Boxing: While it may not be traditionally thought of as an exercise for older adults, boxing classes provide a range of mid-to-high intensity cardio activities, like jumping rope and punching bag exercises. Boxing workouts can be modified for different levels of physical ability, including seated exercises.

Atria Tarzana in Los Angeles offers a boxing class taught by Dean Moskowitz, a former professional fighter. The exercises can be done standing or sitting and include shadowboxing and hitting padded targets. The class helps residents improve their stamina and cardiovascular health in a fun, social environment.

Resistance band training at Atria Park of Vintage Hills in Temecula, California.


Weight training for seniors

Lifting weights: The exercise equipment available at many assisted living communities includes light weights and weight machines, allowing residents to incorporate weight training into their fitness routines.

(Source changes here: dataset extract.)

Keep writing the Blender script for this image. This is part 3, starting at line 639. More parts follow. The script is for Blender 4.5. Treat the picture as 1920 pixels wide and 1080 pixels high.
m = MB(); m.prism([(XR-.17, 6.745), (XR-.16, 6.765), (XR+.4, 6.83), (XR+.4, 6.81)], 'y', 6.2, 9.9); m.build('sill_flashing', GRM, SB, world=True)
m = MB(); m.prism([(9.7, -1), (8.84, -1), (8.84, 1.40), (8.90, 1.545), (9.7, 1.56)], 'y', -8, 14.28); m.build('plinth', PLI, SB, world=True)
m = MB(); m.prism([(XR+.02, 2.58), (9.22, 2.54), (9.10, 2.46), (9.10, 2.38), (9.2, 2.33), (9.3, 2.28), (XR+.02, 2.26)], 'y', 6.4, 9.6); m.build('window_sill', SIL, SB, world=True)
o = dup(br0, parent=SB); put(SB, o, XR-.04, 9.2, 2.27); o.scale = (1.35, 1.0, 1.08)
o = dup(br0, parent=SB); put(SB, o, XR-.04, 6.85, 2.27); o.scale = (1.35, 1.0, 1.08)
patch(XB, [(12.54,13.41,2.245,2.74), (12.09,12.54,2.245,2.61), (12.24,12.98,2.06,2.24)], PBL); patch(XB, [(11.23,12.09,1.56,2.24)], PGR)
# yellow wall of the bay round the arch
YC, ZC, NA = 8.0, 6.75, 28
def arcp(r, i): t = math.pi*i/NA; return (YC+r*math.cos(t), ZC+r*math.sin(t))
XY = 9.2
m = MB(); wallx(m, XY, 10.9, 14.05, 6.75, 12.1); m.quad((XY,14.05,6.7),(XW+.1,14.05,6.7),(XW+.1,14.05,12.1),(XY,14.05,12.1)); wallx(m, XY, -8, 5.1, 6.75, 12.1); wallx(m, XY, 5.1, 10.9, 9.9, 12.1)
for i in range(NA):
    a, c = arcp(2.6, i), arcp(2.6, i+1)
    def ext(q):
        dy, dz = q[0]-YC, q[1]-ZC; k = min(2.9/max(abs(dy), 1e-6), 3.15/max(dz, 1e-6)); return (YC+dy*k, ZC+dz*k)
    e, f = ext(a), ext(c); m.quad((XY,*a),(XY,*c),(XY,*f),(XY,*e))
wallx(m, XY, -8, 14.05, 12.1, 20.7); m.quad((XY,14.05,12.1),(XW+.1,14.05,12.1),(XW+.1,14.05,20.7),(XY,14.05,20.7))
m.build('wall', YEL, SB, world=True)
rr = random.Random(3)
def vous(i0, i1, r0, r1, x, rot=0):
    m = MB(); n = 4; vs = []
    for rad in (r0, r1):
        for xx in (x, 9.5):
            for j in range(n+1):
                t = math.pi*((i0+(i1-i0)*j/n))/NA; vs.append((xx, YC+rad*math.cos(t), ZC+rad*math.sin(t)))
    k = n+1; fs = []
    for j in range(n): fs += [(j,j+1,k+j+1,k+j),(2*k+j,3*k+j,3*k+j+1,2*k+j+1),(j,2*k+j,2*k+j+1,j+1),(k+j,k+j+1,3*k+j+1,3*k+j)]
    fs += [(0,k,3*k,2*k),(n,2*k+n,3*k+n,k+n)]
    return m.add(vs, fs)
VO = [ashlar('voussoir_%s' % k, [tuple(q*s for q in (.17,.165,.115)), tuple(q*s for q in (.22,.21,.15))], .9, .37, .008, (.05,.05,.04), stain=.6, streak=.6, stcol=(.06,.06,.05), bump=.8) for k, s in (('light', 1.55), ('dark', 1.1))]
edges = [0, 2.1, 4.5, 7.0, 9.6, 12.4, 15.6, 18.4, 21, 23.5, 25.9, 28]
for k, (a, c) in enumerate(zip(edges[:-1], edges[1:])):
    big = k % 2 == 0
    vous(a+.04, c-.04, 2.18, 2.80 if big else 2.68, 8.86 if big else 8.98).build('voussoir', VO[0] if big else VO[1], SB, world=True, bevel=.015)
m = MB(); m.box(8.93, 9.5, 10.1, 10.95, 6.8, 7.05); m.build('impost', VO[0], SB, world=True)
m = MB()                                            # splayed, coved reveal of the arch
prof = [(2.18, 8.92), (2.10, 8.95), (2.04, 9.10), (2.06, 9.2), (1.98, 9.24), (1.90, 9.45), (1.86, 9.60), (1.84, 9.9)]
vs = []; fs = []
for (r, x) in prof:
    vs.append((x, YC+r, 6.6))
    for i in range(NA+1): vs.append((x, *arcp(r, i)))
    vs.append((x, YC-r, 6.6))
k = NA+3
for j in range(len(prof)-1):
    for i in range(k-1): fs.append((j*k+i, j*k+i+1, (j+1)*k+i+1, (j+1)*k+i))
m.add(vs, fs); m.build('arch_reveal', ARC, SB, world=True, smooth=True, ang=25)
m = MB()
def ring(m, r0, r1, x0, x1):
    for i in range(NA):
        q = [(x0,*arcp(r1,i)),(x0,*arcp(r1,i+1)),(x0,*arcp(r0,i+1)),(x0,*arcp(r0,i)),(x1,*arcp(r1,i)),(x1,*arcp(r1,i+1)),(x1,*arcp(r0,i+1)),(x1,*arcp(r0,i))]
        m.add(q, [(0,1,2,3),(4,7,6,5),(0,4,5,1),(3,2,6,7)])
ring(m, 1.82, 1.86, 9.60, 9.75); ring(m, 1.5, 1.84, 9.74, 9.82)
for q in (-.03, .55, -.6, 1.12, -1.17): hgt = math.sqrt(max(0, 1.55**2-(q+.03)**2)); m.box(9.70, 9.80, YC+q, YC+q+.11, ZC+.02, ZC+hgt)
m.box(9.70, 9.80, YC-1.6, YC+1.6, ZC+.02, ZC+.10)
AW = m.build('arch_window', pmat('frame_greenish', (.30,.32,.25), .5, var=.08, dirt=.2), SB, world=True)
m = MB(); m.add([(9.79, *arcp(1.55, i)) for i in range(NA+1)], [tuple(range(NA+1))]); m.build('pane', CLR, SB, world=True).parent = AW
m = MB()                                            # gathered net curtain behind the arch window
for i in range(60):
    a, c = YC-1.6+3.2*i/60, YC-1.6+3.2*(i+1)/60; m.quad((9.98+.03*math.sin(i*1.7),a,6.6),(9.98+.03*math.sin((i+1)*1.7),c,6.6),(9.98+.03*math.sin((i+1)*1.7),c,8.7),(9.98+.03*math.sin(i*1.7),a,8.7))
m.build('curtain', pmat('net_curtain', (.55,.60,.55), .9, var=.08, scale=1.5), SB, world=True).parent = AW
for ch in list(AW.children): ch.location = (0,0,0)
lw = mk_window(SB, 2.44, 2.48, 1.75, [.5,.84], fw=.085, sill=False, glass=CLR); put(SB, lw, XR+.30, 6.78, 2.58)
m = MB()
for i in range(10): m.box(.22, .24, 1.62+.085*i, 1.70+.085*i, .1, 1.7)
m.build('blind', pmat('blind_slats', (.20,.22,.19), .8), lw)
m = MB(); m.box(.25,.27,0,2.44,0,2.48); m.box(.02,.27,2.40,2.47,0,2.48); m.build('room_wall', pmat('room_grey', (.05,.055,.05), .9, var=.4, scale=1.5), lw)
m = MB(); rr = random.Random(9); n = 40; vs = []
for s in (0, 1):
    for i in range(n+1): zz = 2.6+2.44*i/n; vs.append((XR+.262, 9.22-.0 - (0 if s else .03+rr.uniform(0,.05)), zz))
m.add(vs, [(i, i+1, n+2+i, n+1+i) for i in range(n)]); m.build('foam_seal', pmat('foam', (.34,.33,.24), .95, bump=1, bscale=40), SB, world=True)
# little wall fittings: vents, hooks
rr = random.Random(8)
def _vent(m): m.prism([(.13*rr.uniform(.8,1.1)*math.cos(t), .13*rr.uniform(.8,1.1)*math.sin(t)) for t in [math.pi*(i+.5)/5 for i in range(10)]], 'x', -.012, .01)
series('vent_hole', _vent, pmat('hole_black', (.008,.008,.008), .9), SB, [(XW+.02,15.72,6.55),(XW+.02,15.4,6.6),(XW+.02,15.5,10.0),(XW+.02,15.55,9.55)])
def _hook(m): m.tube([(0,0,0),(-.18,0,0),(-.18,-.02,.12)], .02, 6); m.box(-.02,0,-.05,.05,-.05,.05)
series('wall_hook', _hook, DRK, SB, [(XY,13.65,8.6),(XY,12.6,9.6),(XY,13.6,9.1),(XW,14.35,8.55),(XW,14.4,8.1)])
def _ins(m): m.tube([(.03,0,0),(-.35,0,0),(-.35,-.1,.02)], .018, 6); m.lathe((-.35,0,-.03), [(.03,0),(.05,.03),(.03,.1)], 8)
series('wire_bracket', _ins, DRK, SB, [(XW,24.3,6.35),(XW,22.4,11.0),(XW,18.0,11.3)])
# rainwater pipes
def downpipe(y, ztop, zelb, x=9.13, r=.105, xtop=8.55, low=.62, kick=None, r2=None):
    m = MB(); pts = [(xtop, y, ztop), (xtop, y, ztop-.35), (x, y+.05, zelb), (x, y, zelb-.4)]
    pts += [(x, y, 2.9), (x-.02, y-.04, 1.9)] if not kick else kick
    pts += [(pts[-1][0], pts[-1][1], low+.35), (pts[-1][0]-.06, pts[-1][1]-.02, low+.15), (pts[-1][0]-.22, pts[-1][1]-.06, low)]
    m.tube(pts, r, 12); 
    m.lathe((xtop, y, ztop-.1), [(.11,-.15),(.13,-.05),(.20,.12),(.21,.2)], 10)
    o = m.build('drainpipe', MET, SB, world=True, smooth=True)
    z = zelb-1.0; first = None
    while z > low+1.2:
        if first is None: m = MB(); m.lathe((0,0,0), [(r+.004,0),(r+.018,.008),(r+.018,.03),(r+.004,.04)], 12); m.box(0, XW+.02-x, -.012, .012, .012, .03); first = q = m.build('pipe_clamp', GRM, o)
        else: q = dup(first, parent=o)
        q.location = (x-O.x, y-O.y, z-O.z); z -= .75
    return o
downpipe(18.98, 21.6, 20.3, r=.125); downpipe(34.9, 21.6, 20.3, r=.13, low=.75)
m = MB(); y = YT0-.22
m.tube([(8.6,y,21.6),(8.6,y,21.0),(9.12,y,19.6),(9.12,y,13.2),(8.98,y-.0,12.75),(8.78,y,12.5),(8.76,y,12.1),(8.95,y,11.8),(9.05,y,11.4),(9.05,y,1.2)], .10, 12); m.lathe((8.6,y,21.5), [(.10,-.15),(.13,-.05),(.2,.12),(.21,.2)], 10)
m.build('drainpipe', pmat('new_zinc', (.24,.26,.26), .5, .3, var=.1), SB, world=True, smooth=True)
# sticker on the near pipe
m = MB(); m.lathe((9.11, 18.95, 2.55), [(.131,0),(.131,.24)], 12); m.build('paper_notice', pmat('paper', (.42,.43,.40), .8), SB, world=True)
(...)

Working out with weights is an excellent way to build muscle, increase bone density and improve physical stability.

Resistance bands: For individuals whose physical conditions limit their ability to lift weights, resistance band workouts for seniors provide a safe alternative. These exercises target many of the same muscle groups as weightlifting, and different bands can be used to increase or decrease the intensity of the workout.

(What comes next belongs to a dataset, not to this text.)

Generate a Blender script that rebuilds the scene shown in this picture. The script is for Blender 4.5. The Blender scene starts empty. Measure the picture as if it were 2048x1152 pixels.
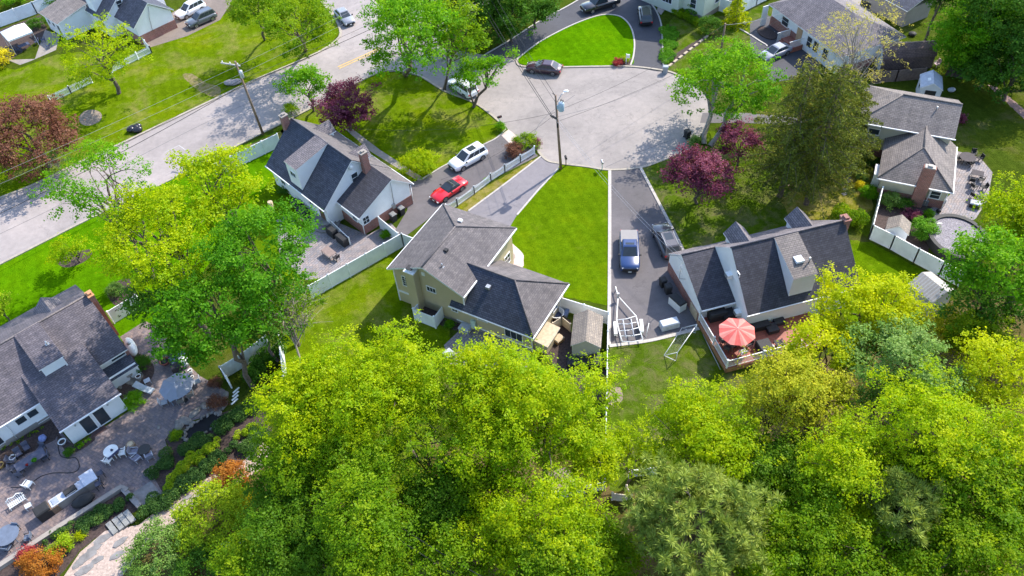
import bpy, math, random
import numpy as np
from mathutils import Matrix, Vector

# ---------------------------------------------------------------- camera, sky, sun, exposure
S = bpy.context.scene
FP, VX, VY, CH = 1630.0, 1148.0, 2072.0, 60.0          # focal length and nadir point in photo pixels, drone height
_d = np.array([(VX-1024)/FP, -(VY-576)/FP, -1.0]); _d /= np.linalg.norm(_d)
_up = -_d; _f = np.array([0, 0, -1.0]); _y = _f-_up*_f.dot(_up); _y /= np.linalg.norm(_y)
ROT = np.array([np.cross(_y, _up), _y, _up])
cam = bpy.data.cameras.new('camera'); camo = bpy.data.objects.new('camera', cam); S.collection.objects.link(camo)
cam.sensor_width = 36; cam.lens = 36*FP/2048; cam.clip_start = 1; cam.clip_end = 3000
camo.matrix_world = Matrix.Translation((0, 0, CH)) @ Matrix(ROT.tolist()).to_4x4()
S.camera = camo
SUN_AZ, SUN_EL = math.radians(42), math.radians(43)      # azimuth measured from +X
W = bpy.data.worlds.new('World'); S.world = W; W.use_nodes = True
nt = W.node_tree; bg = nt.nodes['Background']; sky = nt.nodes.new('ShaderNodeTexSky')
sky.sky_type = 'NISHITA'; sky.sun_disc = False; sky.ozone_density = 2.2; sky.sun_elevation = SUN_EL; sky.sun_rotation = math.pi/2-SUN_AZ
nt.links.new(sky.outputs[0], bg.inputs[0]); bg.inputs[1].default_value = 0.15
sl = bpy.data.lights.new('sun', 'SUN'); sl.energy = 2.7; sl.angle = math.radians(0.5); sl.color = (1, 0.925, 0.80)
so = bpy.data.objects.new('sun', sl); S.collection.objects.link(so)
so.rotation_euler = Vector((math.cos(SUN_AZ)*math.cos(SUN_EL), math.sin(SUN_AZ)*math.cos(SUN_EL), math.sin(SUN_EL))).to_track_quat('Z', 'Y').to_euler()
so.location = (0, 0, 80)
S.view_settings.view_transform = 'Standard'; S.view_settings.look = 'None'
S.view_settings.exposure = 1.5; S.view_settings.gamma = 1.0
S.render.engine = 'CYCLES'
S.cycles.max_bounces = 6; S.cycles.diffuse_bounces = 3; S.cycles.transmission_bounces = 4; S.cycles.transparent_max_bounces = 4
S.cycles.use_denoising = True

def G(px, py, h=0.0):
    """point of the horizontal plane z = h seen at photo pixel (px, py)"""
    w = ROT @ np.array([(px-1024)/FP, -(py-576)/FP, -1.0]); t = (h-CH)/w[2]
    return np.array([0, 0, CH])+t*w
def depth(p): return -(ROT.T @ (np.array(p)-np.array([0, 0, CH])))[2]
def head(a, b, h=0):                                     # heading from pixel a to pixel b
    d = G(*b, h)-G(*a, h); return math.atan2(d[1], d[0])

# ---------------------------------------------------------------- materials
MATS = {}
def nodes_of(name):
    m = bpy.data.materials.new(name); m.use_nodes = True; t = m.node_tree
    return m, t, t.nodes['Principled BSDF']
def N(t, kind, **kw):
    n = t.nodes.new('ShaderNode'+kind)
    for k, v in kw.items():
        if k[0] == '_': setattr(n, k[1:], v)
        else: n.inputs[k].default_value = v
    return n
def ramp(t, fac, stops):
    r = t.nodes.new('ShaderNodeValToRGB'); e = r.color_ramp.elements
    while len(e) < len(stops): e.new(0.5)
    for i, (p, c) in enumerate(stops):
        e[i].position = p; e[i].color = (*c, 1) if len(c) == 3 else c
    t.links.new(fac, r.inputs[0]); return r.outputs[0]
def mixc(t, fac, a, b, mode='MIX'):
    n = t.nodes.new('ShaderNodeMix'); n.data_type = 'RGBA'; n.blend_type = mode
    for sock, v in ((n.inputs[0], fac), (n.inputs[6], a), (n.inputs[7], b)):
        if hasattr(v, 'links'): t.links.new(v, sock)
        else: sock.default_value = v if isinstance(v, (int, float)) else ((*v, 1) if len(v) == 3 else v)
    return n.outputs[2]
def noise(t, scale, vec=None, detail=4, rough=0.6, dist=0.0):
    n = N(t, 'TexNoise', Scale=scale, Detail=detail, Roughness=rough, Distortion=dist)
    if vec is not None: t.links.new(vec, n.inputs['Vector'])
    return n.outputs[0]
def world(t): return t.nodes.new('ShaderNodeNewGeometry').outputs['Position']
def bump(t, p, h, s=0.3, d=0.05):
    b = N(t, 'Bump', Strength=s, Distance=d); t.links.new(h, b.inputs['Height']); t.links.new(b.outputs[0], p.inputs['Normal'])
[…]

Pilates: For those looking to strengthen muscles, improve flexibility and decrease joint pain, Pilates is an ideal workout. Exercises like forearm planks, bird dogs and pelvic curls increase core strength without putting too much pressure on joints. Research suggests that Pilates training leads to better posture, balance and stability for older adults.

Bodyweight squats: Excellent for building strength and improving balance, there are a number of different squat techniques that can be performed based on range of motion and fitness goals. Chair squats offer a great variation for those just starting the exercise or who require more support while exercising leg muscles.

Body conditioning: By targeting multiple muscle groups, body conditioning classes increase strength and balance while also providing a high-energy workout. At Atria Cinco Ranch in Texas, the Total Body Conditioning class has become one of the most popular ways for residents to stay active. The class meets three times a week to work through a comprehensive series of muscle-building exercises like chair push-ups, lateral raises, bicep curls, knee lifts and mini-squats.

Atria residents participate in an outdoor tai chi class.


Senior exercises for balance and flexibility

Stretching: Basic stretching exercises that target major muscle groups can help reduce stiff joints and improve range of motion.

Heel-to-toe walk: This exercise can be done down a hallway or along a wall if support is needed. Simply walk in a straight line, touching heel to toe with each step.

Yoga: A gentle, low-impact exercise, yoga improves flexibility, balance and core stability with techniques that can be adapted to a wide range of fitness levels. Many assisted living communities offer yoga classes for a more structured, guided and socially interactive workout. Experts recommend chair yoga for seniors who are new to yoga or have mobility limitations.

Tai chi: Slow, flowing movements and mindful breathing are the core elements of tai chi. A study by the Journal of the American Geriatrics Society (JAGS) determined that tai chi classes offered in senior living communities improved residents’ physical function and dual-task walking speeds.

Finding the right senior fitness program for you

Physical fitness becomes even more important to our overall health as we age, so it’s important to establish an exercise routine that will keep you engaged. A quality assisted living community should offer fitness opportunities that can accommodate all levels of ability. Finding the right combination of classes, workouts and activities will depend on your fitness level and interests; in some cases, you may need to consult a physical trainer or health professional.